Today I am looking at the dividend prospects of two battered FTSE 100 giants.
Dig elsewhere
Diversified mining colossus Rio Tinto (LSE: RIO) has already fired a warning shot for those seeking chunky dividends in 2016 and beyond.
The London-based business announced in February that the commodities sector’s murky outlook will put paid to the steady payout increases of previous years. Indeed, Rio Tinto noted that “maintaining the current progressive dividend policy would constrain the business and act against shareholders’ long-term interests“.
Rio Tinto said that it expects to pay a dividend of at least 110 US cents per share in 2016 as a result, down markedly from the 215-cent reward of last year. In line with this statement, City brokers expect the mining giant to fork out a dividend of 127 cents this year, a figure that yields a splendid 4.6%. However, I believe that these forecasts are built on shaky ground.
First of all, Rio Tinto is expected to nurse a third successive earnings dip in this year, a 49% reduction resulting in earnings of 127 cents per share is forecast, matching the predicted payout. Obviously this leaves little margin for error should commodity prices fail to recover — indeed, copper and oil values have resumed their downtrend in recent days as supply/demand fears have reared their head again.
And Rio Tinto cannot rely on a robust balance sheet to relieve its murky earnings outlook, either. The company saw net debt rise to $13.8bn as of December, up 10% from the same point in 2014.
With Chinese metal imports likely to keep falling amid painful economic rebalancing, and producers of key commodities continuing to swamp the market with unwanted material, I reckon dividends at Rio Tinto could keep on falling well beyond this year.
Don’t get burned
Like Rio Tinto, energy giant Centrica (LSE: PLC) also remains at the mercy of worsening commodity markets — the firm’s Centrica Energy arm saw operating profit slump by almost two-thirds in 2015 as revenues lagged. And the company is also being put on the back foot by the rise of cheaper, independent suppliers across its retail operations.
Centrica was forced to slash tariffs at its British Gas division twice in 2015 in order to maintain market share, and was forced to cut gas prices again — this time by 5.1% — in February. And the company should be braced to make further reductions as UK consumers become increasingly receptive to switching suppliers.

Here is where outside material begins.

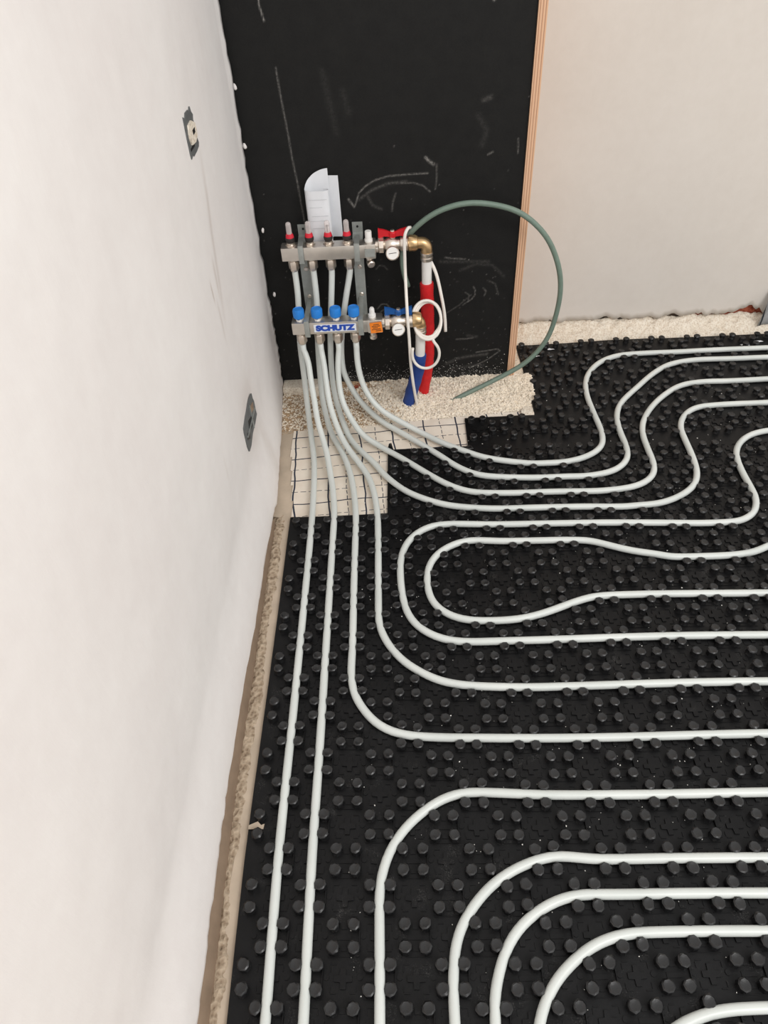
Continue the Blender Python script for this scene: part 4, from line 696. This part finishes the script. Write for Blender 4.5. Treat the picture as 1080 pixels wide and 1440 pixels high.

These pressures have already forced Centrica to reduce the dividend in each of the last two years in line with falling earnings. But although a further reduction is anticipated in 2016 — this time by a hefty 12% — the City expects Centrica to lift the dividend to 12.2p per share from 12p last year.
Still, investors should not be drawn in by the monster 5.6% yield, in my opinion. Not only is the predicted payment covered just 1.2 times by prospective earnings, but news that Moody’s is considering downgrading Centrica’s credit rating underlines the firm’s poor financial health.
Until revenues pressures begin to ease, I believe that dividends could continue to recede at Centrica in the near-term and beyond.